The foundation of the Keynesian philosophy of fiscal management is that stimulus government spending would eventually pay for itself in future growth. But as the BIS and GAO studies show, ballooning debt levels end up seriously depressing growth.

Not Supported by this Recession's Evidence

The Keynesian faith that sustained, massive deficit spending will "borrow and spend our way out of recession" isn't supported by the evidence of this recession. The past two years of gargantuan deficit spending have shown that the government that spends more doesn't necessarily gain more in tax revenue.

By the government's own accounting of "jobs saved/created" by the stimulus spending, the cost per job is about $300,000 -- hardly the kind of result that promises future growth once government stimulus ends.
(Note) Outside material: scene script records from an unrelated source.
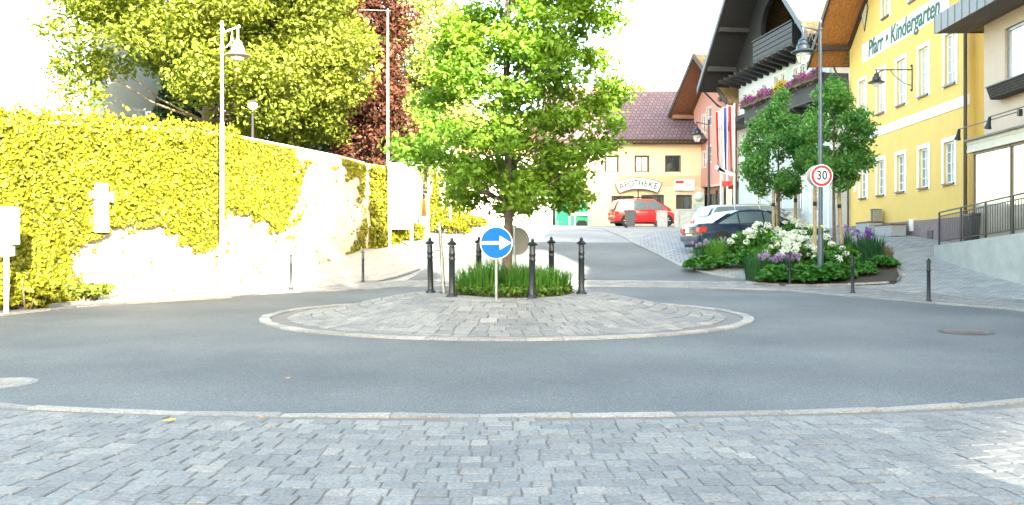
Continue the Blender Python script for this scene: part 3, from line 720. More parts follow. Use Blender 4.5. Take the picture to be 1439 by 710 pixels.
# roof, dark metal fascia
M_DMETAL = mat('dark_metal_fascia', (.085, .075, .085), .45, .3, var=.15, scale=6)
RID = PZ(1384, 33, 13.1)+5.9
b = MB(); b.prism([(0.9, .95, eaveP-.02), (0.9, .95, eaveP+.35), (0.9, -5.2, RID), (0.9, -11.8, eaveP+.2), (0.9, -11.8, eaveP-.02)], (PE-1.2, 0, 0)); rf = b.build('roof', M_TILE, pr)
b = MB(); b.box(PE-.6, 1.0, .96, 1.02, eaveP-.05, eaveP+.5); b.box(.91, .97, -.6, .955, eaveP-.05, eaveP+.5); b.build('fascia', M_DMETAL, rf)
M_SOF2 = wood_mat('grey_soffit_boards', (.12, .09, .08), 0, .14)
b = MB(); b.box(PE-.3, .9, .0, .95, eaveP-.05, eaveP-.022); b.build('soffit', M_SOF2, rf)
b = MB()
for k in range(24): b.box(1.021-k*.45, 1.001-k*.45, 1.021, 1.03, eaveP-.04, eaveP+.49)
b.build('standing_seams', M_DMETAL, rf)
# woven flower box below the window
M_RATT = brick_mat('woven_rattan', (.045, .03, .025), (.09, .065, .05), (.015, .01, .01), .10, .07, space='XZ', msize=.02)
fb0 = PU(1389, 12.75); z1 = PZ(1392, 124, 12.7)
b = MB(); b.prism([(fb0, .01, z1-.30), (fb0, .30, z1-.30), (fb0, .42, z1+.04), (fb0, .01, z1+.04)], (-4.6, 0, 0)); fbx = b.build('flower_box', M_RATT, pr, bevel=.02)
b = MB(); b.box(fb0-4.62, fb0+.02, .0, .44, z1+.042, z1+.08); b.build('rim', M_IRON, fbx)
# shop: glazed bay projecting 0.4 with fascia of cream boards
SF = .42; z_fb, z_ft = PZ(1365, 215.5, 12.68), PZ(1365, 199, 12.68)
b = MB()
for k in range(3): b.box(PE, -.02, .0, SF+.10-(k % 2)*.012, z_fb+k*(z_ft-z_fb)/3+.006, z_fb+(k+1)*(z_ft-z_fb)/3)
b.build('shop_fascia', M_CREAM, pr)
b = MB(); b.box(PE, .02, .0, SF+.18, z_ft, z_ft+.05); b.build('fascia_flashing', M_DMETAL, pr)
m = MB(); zs0 = .75
xs = [-.25-k*2.1 for k in range(5)]
for x in xs: m.box(x-.035, x+.035, SF-.06, SF+.02, zs0, z_fb)
m.box(xs[-1], xs[0], SF-.06, SF+.02, zs0, zs0+.08); m.box(xs[-1], xs[0], SF-.06, SF+.02, z_fb-.07, z_fb-.004)
sw = m.build('shop_window', mat('bronze_frame', (.16, .11, .07), .5, .3), pr)
b = MB(); b.box(xs[-1], xs[0], SF-.03, SF-.02, zs0+.08, z_fb-.07)
b.build('pane', glass_mat('shop_glass', (.36, .31, .24), .03), sw)
b = MB(); b.box(PE, -.2, .01, SF-.05, zs0-1.2, zs0+.0); b.box(PE, -.2, .01, SF+.04, zs0-1.2, zs0-.02); b.build('shop_base', M_PEACH, pr)
# the added sun blockers further down leave a gap that lets the sun on to the cobbles
def spot(label, px, py, P, L):
    Y = P*1250/(px-765); x = P*1.0+.0364*Y
    t = thing('spotlight', label, 'spotlight', (x, Y, CAMZ+(CY-py)/F*Y), PF.rz)
    b = MB(); b.tube([(-L, 0, .05), (0, 0, .05)], .017, 6); b.box(-L-.05, -L+.05, -.05, .05, -.08, .10); b.build('arm', M_IRON, t)
    b = MB(); b.tube([(0, 0, .06), (.03, 0, -.02), (.07, 0, -.13), (.12, 0, -.25)], [.035, .05, .06, .10], 10); b.build('lamp_head', M_IRON, t, smooth=True)
spot('black spotlight on a long thin arm reaching past the brown downpipe', 1348, 184, 12.45, 3.4)
spot('black spotlight on a long thin arm just over the cream shop fascia', 1391, 167, 12.2, 3.2)

# concrete ramp wall with steel railing
RW = [Vector((12.9, 27.2)), Vector((12.7, 22.07)), Vector((12.4, 14.0)), Vector((12.2, 6.0))]
def rtop(y): return 1.85 - .18*0 + (np.interp(y, [6, 14, 22.07, 27.4], [2.55, 2.45, 2.20, 1.90])-1.85)
t = thing('ramp_wall', 'pale concrete retaining wall of the shop ramp with a steel handrail on top', 'wall', (12.9, 27.2, 1.0))
def to_local(t, v): return Vector((v[0]-t.location.x, v[1]-t.location.y, v[2]-t.location.z))
b = MB()
for a, c in zip(RW[:-1], RW[1:]):
    za, zc = float(rtop(a.y)), float(rtop(c.y))
    poly = [(a.x, a.y, .0), (c.x, c.y, .0), (c.x, c.y, zc), (a.x, a.y, za)]
    b.prism([to_local(t, p) for p in poly], (1.15 if False else .25, 0, 0))
    # ramp deck
    b.prism([to_local(t, p) for p in [(a.x+.25, a.y, 0), (c.x+.25, c.y, 0), (c.x+.25, c.y, zc-.12), (a.x+.25, a.y, za-.12)]], (1.6, 0, 0))
b.build('wall', mat('pale_concrete3', (.36, .37, .36), .88, var=.13, scale=2.5, bumpd=.004), t)
rl = MB(); bal = MB(); post = MB()
ys = np.arange(27.1, 6.2, -.13); H = 1.02
def rx(y): return float(np.interp(y, [6, 14, 22.07, 27.2], [12.2, 12.4, 12.7, 12.9]))+.12
rp = [to_local(t, (rx(y), y, float(rtop(y)))) for y in ys]
for dz, r in ((1.0, .024), (.88, .017), (.12, .017)): rl.tube([p+Vector((0, 0, dz)) for p in rp[::6]]+[rp[-1]+Vector((0, 0, dz))], r, 6)
for p in rp: bal.box(p.x-.008, p.x+.008, p.y-.008, p.y+.008, p.z+.12, p.z+.88)
M_RAIL = mat('grey_steel_rail', (.055, .06, .065), .4, .5, var=.1)
rl_o = rl.build('handrail', M_RAIL, t, smooth=True); tag(bal.build('balusters', M_RAIL, t), kind='stuff')
for p in rp[::11]:
    q = MB(); q.box(p.x-.022, p.x+.022, p.y-.022, p.y+.022, p.z, p.z+.99); q.build('rail_post', M_RAIL, t)
# dark wheelie bins on the ramp
def wheelie(label, x, y, z, rz, m, s=1, group=None, name='wheelie_bin'):
    t = thing(name, label, 'bin', (x, y, z), rz, group); t.scale = (s, s, s)
    b = MB(); b.add([(-.23, -.27, .08), (.23, -.27, .08), (.23, .27, .08), (-.23, .27, .08), (-.29, -.34, .95), (.29, -.34, .95), (.29, .34, .95), (-.29, .34, .95)], [(3, 2, 1, 0), (4, 5, 6, 7), (0, 1, 5, 4), (1, 2, 6, 5), (2, 3, 7, 6), (3, 0, 4, 7)])
    b.build('body', m, t, bevel=.025)
    b = MB(); b.prism([(-.31, -.37, .955), (-.31, .39, .955), (-.31, .33, 1.05), (-.31, -.2, 1.08)], (.62, 0, 0)); b.build('lid', m, t, bevel=.02)
    for sx in (-.3, .3):
        b = MB(); b.disc((sx-.03 if sx < 0 else sx-.03, .27, .10), (1, 0, 0), .10, .06, 14); b.build('wheel', M_BLACK, t)
    return t
wheelie('large black wheelie bin behind the handrail of the concrete ramp', 13.75, 26.2, 1.80, 1.5, mat('black_plastic', (.02, .021, .024), .5), 1.0)
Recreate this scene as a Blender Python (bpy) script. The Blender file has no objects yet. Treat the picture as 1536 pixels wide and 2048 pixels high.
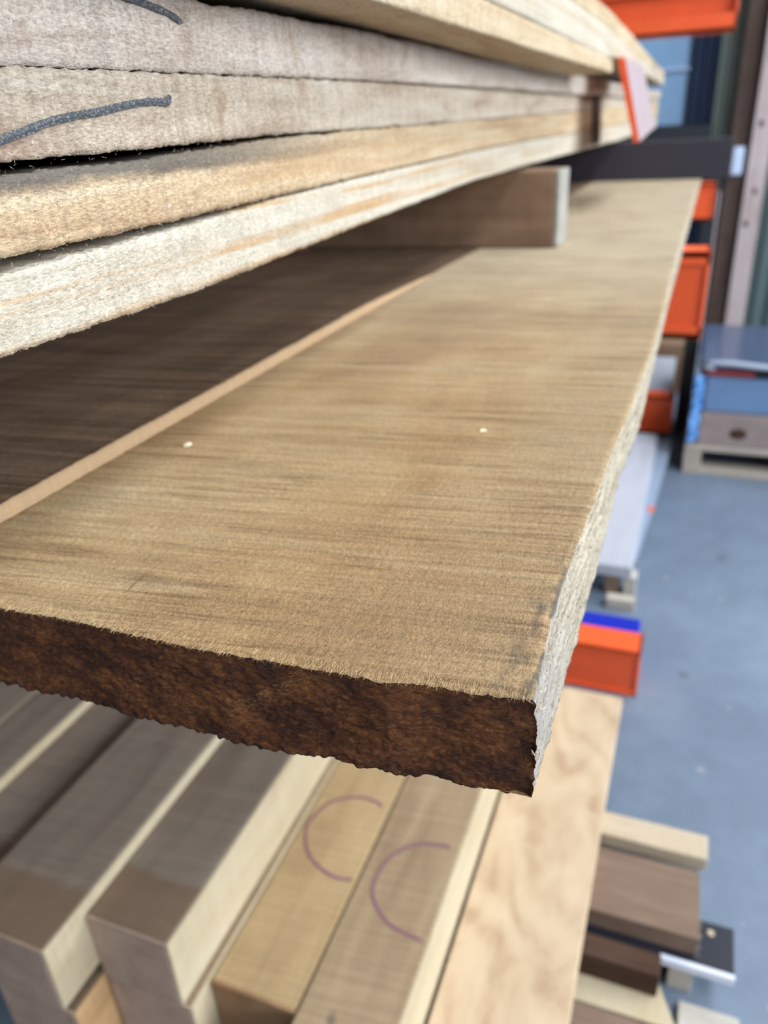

Lastly, the federal government isn't being entirely forthright in its accounting of debt and liabilities. The government effectively owns the government-sponsored mortgage agencies Fannie Mae and Freddie Mac, which may end up costing the taxpayers up to $1 trillion in future losses, by recent estimates.

Add up the $1 trillion-plus annual deficits, the rapidly rising debt, the off-balance-sheet losses generated by Fannie, Freddie and other bailouts, the hundreds of billions of dollars owed every year in interest, and the modest results of all the stimulus spending to date, and you get some fact-based reasons to doubt the Keynesian faith.